Le distributeur Les acacias poursuit son exploration de la filmographie du cinéaste japonais Mikio Naruse avec deux nouveaux longs-métrages jusqu’à présent inédits en France : À l’approche de l’automne et Derniers chrysanthèmes.

Ce dernier film sorti au Japon en 1954 expose la vie de trois anciennes geishas, Kin, Tomi et Tamae qui s’interrogent sur le sens de leur vie et leurs amours passés.

Kin est prêteuse sur gage et ne pense qu’à l’argent, dure avec tout le monde, y compris ses anciennes compagnes, elle vit avec une servante sourde. N’ayant pas d’enfant, elle passe son temps à compter ses billets de banque et à rêver de sa vie passée. Tomi et Tamae dont la vie est contrainte par des problèmes d’argent, font quant à elles face au départ de leurs enfants Kiyoshi et Sachiko. Elles s’effraient alors de se retrouver seules et noient leur chagrin dans l’alcool.

Naruse nous donne à voir trois femmes japonaises en perte de repères dans une société qui ne s’est pas encore remise des stigmates de la guerre. Avec sa misandrie habituelle, il dresse un portrait peu flatteur des anciens amants qui gravitent autour de Kin pour son argent.

Naruse, comme à son habitude, cadre ses décors avec précision. Ici les intérieurs enferment les personnages, entre portes qui se ferment et fenêtres donnant sur des venelles resserrées, presque seuls extérieurs qui nous sont donnés à voir.

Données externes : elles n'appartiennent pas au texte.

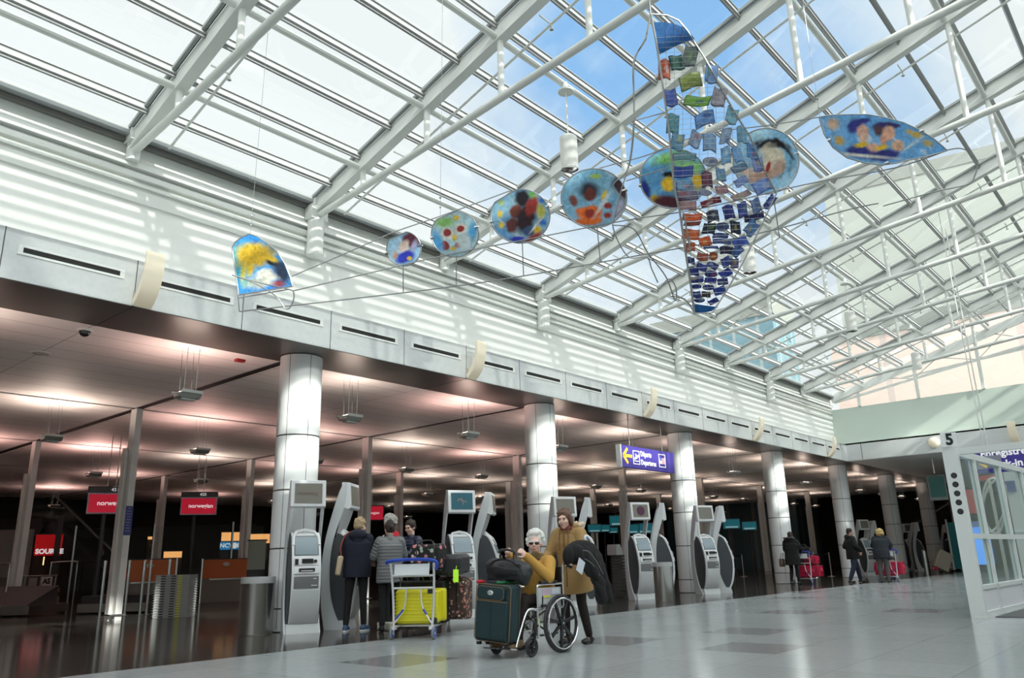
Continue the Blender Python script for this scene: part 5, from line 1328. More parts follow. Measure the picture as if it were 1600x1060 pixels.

Même dans la gare, lieu pourtant propice aux plans ouverts, Naruse ne montre rien de celle-ci à l’exception de l’escalier qui mène aux quais.

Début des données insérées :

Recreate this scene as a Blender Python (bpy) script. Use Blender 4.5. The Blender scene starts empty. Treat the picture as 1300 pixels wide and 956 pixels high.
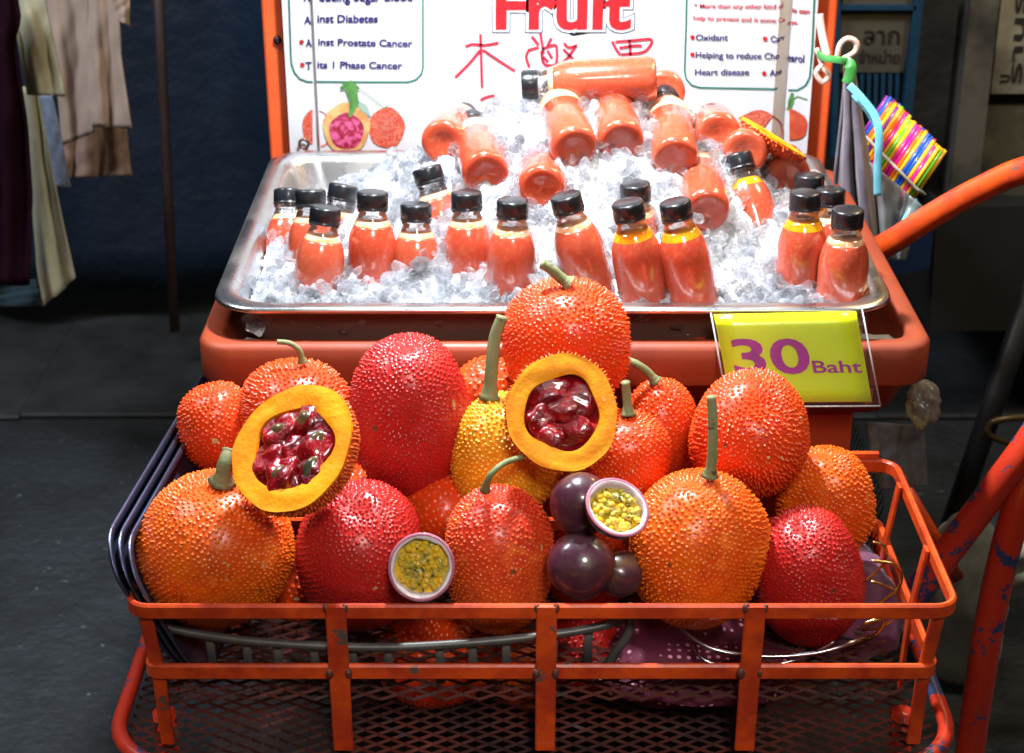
import bpy, bmesh, math, random
import numpy as np
from mathutils import Vector, Matrix, Quaternion
random.seed(7)
rng = np.random.default_rng(7)
R = math.radians
S = bpy.context.scene
COL = S.collection

# ------------------------------------------------------------------ camera, world, lights, exposure
CAM = np.array([0.0, -1.8456, 1.725])
FPX = 2180.0
PITCH = R(25)
FW = np.array([0, math.cos(PITCH), -math.sin(PITCH)])
UP = np.array([0, math.sin(PITCH), math.cos(PITCH)])
cam = bpy.data.cameras.new('camera')
cam.lens = FPX / 1300 * 36
cam.sensor_width = 36
cam.clip_start = 0.05
cam.clip_end = 300
cam.dof.use_dof = True
cam.dof.focus_distance = 1.86
cam.dof.aperture_fstop = 9.0
co = bpy.data.objects.new('camera', cam)
co.location = CAM
co.rotation_euler = (R(90) - PITCH, 0, 0)
COL.objects.link(co)
S.camera = co

W = bpy.data.worlds.new('World')
S.world = W
W.use_nodes = True
wn = W.node_tree
bg = wn.nodes['Background']
sky = wn.nodes.new('ShaderNodeTexSky')
sky.sky_type = 'NISHITA'
sky.sun_disc = False
sky.sun_elevation = R(2)
sky.sun_rotation = R(200)
wn.links.new(sky.outputs[0], bg.inputs[0])
bg.inputs[1].default_value = 0.035


def lamp(name, kind, loc, energy, col, size=0.1, target=None, spot=None, blend=0.5):
    l = bpy.data.lights.new(name, kind)
    l.energy = energy
    l.color = col
    if kind == 'AREA':
        l.shape = 'DISK'
        l.size = size
    else:
        l.shadow_soft_size = size
    if kind == 'SPOT':
        l.spot_size = R(spot)
        l.spot_blend = blend
    o = bpy.data.objects.new(name, l)
    o.location = loc
    if target is not None:
        o.rotation_euler = (Vector(target) - Vector(loc)).to_track_quat('-Z', 'Y').to_euler()
    COL.objects.link(o)
    return o


lamp('stall_lamp', 'SPOT', (-0.03, 0.15, 1.92), 165, (0.93, 0.96, 1.0), 0.045, (0.03, 0.1, 0.95), 112, 0.6)
lamp('warm_bulb', 'POINT', (0.72, 0.62, 1.62), 12, (1.0, 0.62, 0.25), 0.05)
lamp('front_fill_spot', 'SPOT', (0.30, -2.3, 2.75), 245, (1.0, 0.93, 0.86), 0.30, (0.04, -0.25, 0.87), 27, 1.0)  # added soft front fill on the fruit, fading out below the basket
lamp('left_light', 'AREA', (-1.6, 0.2, 3.0), 66, (0.90, 0.94, 1.0), 0.8, (-1.2, 1.6, 0.6))  # unseen source that lights the clothes and tarpaulin at left
lamp('right_fill', 'AREA', (1.5, 0.3, 2.7), 30, (1.0, 0.9, 0.7), 0.5, (1.3, 1.6, 1.0))  # added area light to brighten the wall and signs at right

S.view_settings.view_transform = 'Standard'
S.view_settings.look = 'None'
S.view_settings.exposure = 0.0
S.view_settings.gamma = 1.0
S.view_settings.use_curve_mapping = False
S.render.engine = 'CYCLES'
S.cycles.use_denoising = True
S.cycles.max_bounces = 10
S.cycles.transmission_bounces = 8
S.cycles.transparent_max_bounces = 12
S.cycles.diffuse_bounces = 4
S.cycles.glossy_bounces = 4
S.cycles.sample_clamp_indirect = 6
S.cycles.sample_clamp_direct = 0


# ------------------------------------------------------------------ placing
def ray(u, v):
    return FW + (u - 650) / FPX * np.array([1, 0, 0]) + (478 - v) / FPX * UP


def at_y(u, v, y):
    r = ray(u, v)
    return CAM + r * ((y - CAM[1]) / r[1])


def at_z(u, v, z):
    r = ray(u, v)
    return CAM + r * ((z - CAM[2]) / r[2])


def depth(p):
    return float((np.array(p) - CAM) @ FW)


# ------------------------------------------------------------------ materials
MATS = {}


def nodes_of(m):
    m.use_nodes = True
    nt = m.node_tree
    b = nt.nodes.get('Principled BSDF')
    return nt, nt.nodes, nt.links, b


def rgba(c):
    return (c[0], c[1], c[2], 1)


def mixc(nt, fac, a, b):
    n = nt.nodes.new('ShaderNodeMix')
    n.data_type = 'RGBA'
    for s, val in ((n.inputs[0], fac), (n.inputs[6], a), (n.inputs[7], b)):
        if isinstance(val, (int, float)):
            s.default_value = val
        elif isinstance(val, (tuple, list)):
            s.default_value = rgba(val)
        else:
            nt.links.new(val, s)
    return n.outputs[2]


def ramp(nt, src, a, b):
    n = nt.nodes.new('ShaderNodeMapRange')
    n.inputs[1].default_value = a
    n.inputs[2].default_value = b
    nt.links.new(src, n.inputs[0])
    return n.outputs[0]


def noise(nt, scale, detail=4, rough=0.55, stretch=None, coord='Object'):
    tc = nt.nodes.new('ShaderNodeTexCoord')
    n = nt.nodes.new('ShaderNodeTexNoise')
    n.inputs['Scale'].default_value = scale
    n.inputs['Detail'].default_value = detail
    n.inputs['Roughness'].default_value = rough
    src = tc.outputs[coord]
    if stretch:
        mp = nt.nodes.new('ShaderNodeMapping')
        mp.inputs['Scale'].default_value = stretch
        nt.links.new(src, mp.inputs[0])
        src = mp.outputs[0]
    nt.links.new(src, n.inputs['Vector'])
    return n.outputs[0]


def bump(nt, b, src, strength, dist):
    n = nt.nodes.new('ShaderNodeBump')
    n.inputs['Strength'].default_value = strength
    n.inputs['Distance'].default_value = dist
    nt.links.new(src, n.inputs['Height'])
    nt.links.new(n.outputs[0], b.inputs['Normal'])


def mat(name, col, rough=0.5, metal=0.0, col2=None, scale=8, lo=0.4, hi=0.6, bmp=0, bscale=60, bdist=0.002,
        coat=0, sss=0, stretch=None, trans=0, ior=1.45, rough2=None, bstretch=None, chips=None, chipscale=40, chiplo=0.62, sheen=0):
    if name in MATS:
        return MATS[name]
    m = bpy.data.materials.new(name)
    nt, N, L, b = nodes_of(m)
    b.inputs['Roughness'].default_value = rough
    b.inputs['Metallic'].default_value = metal
    b.inputs['Coat Weight'].default_value = coat
    b.inputs['Coat Roughness'].default_value = 0.06
    b.inputs['IOR'].default_value = ior
    b.inputs['Transmission Weight'].default_value = trans
    b.inputs['Sheen Weight'].default_value = sheen
    if sss:
        b.inputs['Subsurface Weight'].default_value = sss
        b.inputs['Subsurface Radius'].default_value = (1.0, 0.35, 0.15)
        b.inputs['Subsurface Scale'].default_value = 0.012
    c = tuple(col)
    if col2 is None:
        col2 = tuple(x * 0.75 for x in col)
    f = ramp(nt, noise(nt, scale, 5, 0.6, stretch), lo, hi)
    c = mixc(nt, f, c, col2)
    if rough2 is not None:
        rr = nt.nodes.new('ShaderNodeMapRange')
        rr.inputs[3].default_value = rough
        rr.inputs[4].default_value = rough2
        L.new(f, rr.inputs[0])
        L.new(rr.outputs[0], b.inputs['Roughness'])
    if chips:
        g = ramp(nt, noise(nt, chipscale, 6, 0.7), chiplo, chiplo + 0.015)
        c = mixc(nt, g, c, chips)
    L.new(c, b.inputs['Base Color'])
    if bmp:
        bump(nt, b, noise(nt, bscale, 6, 0.6, bstretch), bmp, bdist)
    MATS[name] = m
    return m


def fruit_mat(name, a, b2, tip, grad=0.0, tipw=0.75, rough=0.33, blem=True):
    m = bpy.data.materials.new(name)
    nt, N, L, b = nodes_of(m)
    sep = N.new('ShaderNodeSeparateXYZ')
    tc = N.new('ShaderNodeTexCoord')
    L.new(tc.outputs['Object'], sep.inputs[0])
    z = ramp(nt, sep.outputs[2], -0.07, 0.07)
    ns = ramp(nt, noise(nt, 13, 4, 0.6), 0.3, 0.7)
    mx = N.new('ShaderNodeMix')
    mx.inputs[0].default_value = abs(grad)
    L.new(ns, mx.inputs[2])
    L.new(z, mx.inputs[3])
    c = mixc(nt, mx.outputs[0], a, b2)
    # patchy deeper tone between the bumps
    c = mixc(nt, ramp(nt, noise(nt, 45, 5, 0.65), 0.45, 0.8), c, tuple(x * 0.6 for x in b2))
    c = mixc(nt, ramp(nt, noise(nt, 22, 3, 0.7), 0.56, 0.74), c, tuple(min(1, x * 1.25 + 0.02) for x in a))
    at = N.new('ShaderNodeAttribute')
    at.attribute_name = 'tip'
    tm = N.new('ShaderNodeMath')
    tm.operation = 'MULTIPLY'
    L.new(at.outputs['Fac'], tm.inputs[0])
    tm.inputs[1].default_value = tipw
    c = mixc(nt, tm.outputs[0], c, tip)
    if blem:
        v = N.new('ShaderNodeTexVoronoi')
        v.inputs['Scale'].default_value = 17
        L.new(tc.outputs['Object'], v.inputs['Vector'])
        d = ramp(nt, v.outputs['Distance'], 0.075, 0.05)
        n3 = ramp(nt, noise(nt, 9, 2), 0.46, 0.52)
        mm = N.new('ShaderNodeMath')
        mm.operation = 'MULTIPLY'
        L.new(d, mm.inputs[0])
        L.new(n3, mm.inputs[1])
        m3 = N.new('ShaderNodeMath')
        m3.operation = 'MULTIPLY'
        L.new(mm.outputs[0], m3.inputs[0])
        m3.inputs[1].default_value = 0.8
        c = mixc(nt, m3.outputs[0], c, (0.09, 0.05, 0.02))
    if blem:
        pale = ramp(nt, noise(nt, 75, 2, 0.5), 0.70, 0.72)
        zone = ramp(nt, noise(nt, 11, 2, 0.5), 0.55, 0.60)
        pm = N.new('ShaderNodeMath')
        pm.operation = 'MULTIPLY'
        L.new(pale, pm.inputs[0])
        L.new(zone, pm.inputs[1])
        c = mixc(nt, pm.outputs[0], c, (0.55, 0.42, 0.20))
    L.new(c, b.inputs['Base Color'])
    b.inputs['Roughness'].default_value = rough
    b.inputs['Coat Weight'].default_value = 0.08
    b.inputs['Coat Roughness'].default_value = 0.2
    b.inputs['Specular IOR Level'].default_value = 0.35
    b.inputs['Subsurface Weight'].default_value = 0.12
    b.inputs['Subsurface Radius'].default_value = (1.0, 0.25, 0.05)
    b.inputs['Subsurface Scale'].default_value = 0.006
    bump(nt, b, noise(nt, 260, 4, 0.6), 0.25, 0.001)
    return m


def clear_mat(name, tint, white=0.0, rough=0.03, ior=1.45):
    m = bpy.data.materials.new(name)
    m.use_nodes = True
    nt = m.node_tree
    N, L = nt.nodes, nt.links
    N.remove(N['Principled BSDF'])
    out = N['Material Output']
    tr = N.new('ShaderNodeBsdfTransparent')
    tr.inputs[0].default_value = rgba(tint)
    gl = N.new('ShaderNodeBsdfGlossy')
    gl.inputs['Roughness'].default_value = rough
    fr = N.new('ShaderNodeFresnel')
    fr.inputs[0].default_value = ior
    s1 = N.new('ShaderNodeMixShader')
    L.new(fr.outputs[0], s1.inputs[0])
    L.new(tr.outputs[0], s1.inputs[1])
    L.new(gl.outputs[0], s1.inputs[2])
    last = s1
    if white:
        df = N.new('ShaderNodeBsdfTranslucent')
        d2 = N.new('ShaderNodeBsdfDiffuse')
        df.inputs[0].default_value = (0.9, 0.92, 0.95, 1)
        d2.inputs[0].default_value = (0.9, 0.92, 0.95, 1)
        s0 = N.new('ShaderNodeMixShader')
        L.new(df.outputs[0], s0.inputs[1])
        L.new(d2.outputs[0], s0.inputs[2])
        s2 = N.new('ShaderNodeMixShader')
        s2.inputs[0].default_value = white
        L.new(s1.outputs[0], s2.inputs[1])
        L.new(s0.outputs[0], s2.inputs[2])
        last = s2
    L.new(last.outputs[0], out.inputs[0])
    MATS[name] = m
    return m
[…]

Naruse, en cinéaste de la condition féminine a une vision très pessimiste de la société japonaise et de la place qu’elle laisse aux femmes. Derniers chrysanthèmes reprend les thèmes de son chef-d’œuvre Le repas trois ans après, pour les mener encore plus loin. Dans ce film Michiko s’y interrogeait sur ses rêves de jeune mariée, en tentant de les retrouver lors d’un voyage à Tokyo. Dans Derniers chrysanthèmes les trois geishas savent qu’elles n’ont plus rien à espérer.